#### [Written instruction]
Write out the full listing again, exactly as it stands.

— begin —

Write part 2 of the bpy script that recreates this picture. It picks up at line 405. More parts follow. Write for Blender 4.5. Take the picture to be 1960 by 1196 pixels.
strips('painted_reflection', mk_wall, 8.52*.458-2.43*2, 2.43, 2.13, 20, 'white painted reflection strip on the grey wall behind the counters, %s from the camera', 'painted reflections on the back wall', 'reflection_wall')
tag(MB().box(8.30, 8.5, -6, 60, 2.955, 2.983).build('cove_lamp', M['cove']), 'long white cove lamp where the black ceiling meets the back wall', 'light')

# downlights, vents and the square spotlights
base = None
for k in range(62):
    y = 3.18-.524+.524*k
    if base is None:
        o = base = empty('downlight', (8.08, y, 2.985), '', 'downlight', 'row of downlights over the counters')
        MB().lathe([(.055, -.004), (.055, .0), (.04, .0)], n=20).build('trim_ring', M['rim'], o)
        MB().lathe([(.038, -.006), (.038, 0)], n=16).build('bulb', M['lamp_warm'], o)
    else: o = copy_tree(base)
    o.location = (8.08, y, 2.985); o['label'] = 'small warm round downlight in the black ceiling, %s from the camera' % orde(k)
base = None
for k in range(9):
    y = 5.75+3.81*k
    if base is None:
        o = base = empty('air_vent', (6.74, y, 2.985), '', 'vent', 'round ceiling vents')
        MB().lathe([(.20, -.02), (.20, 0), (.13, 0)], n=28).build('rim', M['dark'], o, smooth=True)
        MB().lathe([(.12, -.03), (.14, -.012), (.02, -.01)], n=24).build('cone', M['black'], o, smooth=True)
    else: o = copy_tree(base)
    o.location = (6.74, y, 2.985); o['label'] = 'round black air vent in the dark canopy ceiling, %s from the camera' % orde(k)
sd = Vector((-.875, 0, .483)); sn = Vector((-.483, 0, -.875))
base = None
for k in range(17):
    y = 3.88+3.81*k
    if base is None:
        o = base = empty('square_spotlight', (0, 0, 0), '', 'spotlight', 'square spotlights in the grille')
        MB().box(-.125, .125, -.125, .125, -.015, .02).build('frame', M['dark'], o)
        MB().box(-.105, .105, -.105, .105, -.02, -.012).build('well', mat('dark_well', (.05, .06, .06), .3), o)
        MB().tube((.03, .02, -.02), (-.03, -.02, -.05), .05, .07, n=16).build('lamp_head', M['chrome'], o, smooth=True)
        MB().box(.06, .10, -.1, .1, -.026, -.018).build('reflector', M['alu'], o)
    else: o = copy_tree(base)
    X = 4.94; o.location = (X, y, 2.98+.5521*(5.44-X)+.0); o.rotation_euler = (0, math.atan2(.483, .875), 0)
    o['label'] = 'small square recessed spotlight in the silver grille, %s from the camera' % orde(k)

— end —

#### [Complete output]
Write part 2 of the bpy script that recreates this picture. It picks up at line 405. More parts follow. Write for Blender 4.5. Take the picture to be 1960 by 1196 pixels.
strips('painted_reflection', mk_wall, 8.52*.458-2.43*2, 2.43, 2.13, 20, 'white painted reflection strip on the grey wall behind the counters, %s from the camera', 'painted reflections on the back wall', 'reflection_wall')
tag(MB().box(8.30, 8.5, -6, 60, 2.955, 2.983).build('cove_lamp', M['cove']), 'long white cove lamp where the black ceiling meets the back wall', 'light')

# downlights, vents and the square spotlights
base = None
for k in range(62):
    y = 3.18-.524+.524*k
    if base is None:
        o = base = empty('downlight', (8.08, y, 2.985), '', 'downlight', 'row of downlights over the counters')
        MB().lathe([(.055, -.004), (.055, .0), (.04, .0)], n=20).build('trim_ring', M['rim'], o)
        MB().lathe([(.038, -.006), (.038, 0)], n=16).build('bulb', M['lamp_warm'], o)
    else: o = copy_tree(base)
    o.location = (8.08, y, 2.985); o['label'] = 'small warm round downlight in the black ceiling, %s from the camera' % orde(k)
base = None
for k in range(9):
    y = 5.75+3.81*k
    if base is None:
        o = base = empty('air_vent', (6.74, y, 2.985), '', 'vent', 'round ceiling vents')
        MB().lathe([(.20, -.02), (.20, 0), (.13, 0)], n=28).build('rim', M['dark'], o, smooth=True)
        MB().lathe([(.12, -.03), (.14, -.012), (.02, -.01)], n=24).build('cone', M['black'], o, smooth=True)
    else: o = copy_tree(base)
    o.location = (6.74, y, 2.985); o['label'] = 'round black air vent in the dark canopy ceiling, %s from the camera' % orde(k)
sd = Vector((-.875, 0, .483)); sn = Vector((-.483, 0, -.875))
base = None
for k in range(17):
    y = 3.88+3.81*k
    if base is None:
        o = base = empty('square_spotlight', (0, 0, 0), '', 'spotlight', 'square spotlights in the grille')
        MB().box(-.125, .125, -.125, .125, -.015, .02).build('frame', M['dark'], o)
        MB().box(-.105, .105, -.105, .105, -.02, -.012).build('well', mat('dark_well', (.05, .06, .06), .3), o)
        MB().tube((.03, .02, -.02), (-.03, -.02, -.05), .05, .07, n=16).build('lamp_head', M['chrome'], o, smooth=True)
        MB().box(.06, .10, -.1, .1, -.026, -.018).build('reflector', M['alu'], o)
    else: o = copy_tree(base)
    X = 4.94; o.location = (X, y, 2.98+.5521*(5.44-X)+.0); o.rotation_euler = (0, math.atan2(.483, .875), 0)
    o['label'] = 'small square recessed spotlight in the silver grille, %s from the camera' % orde(k)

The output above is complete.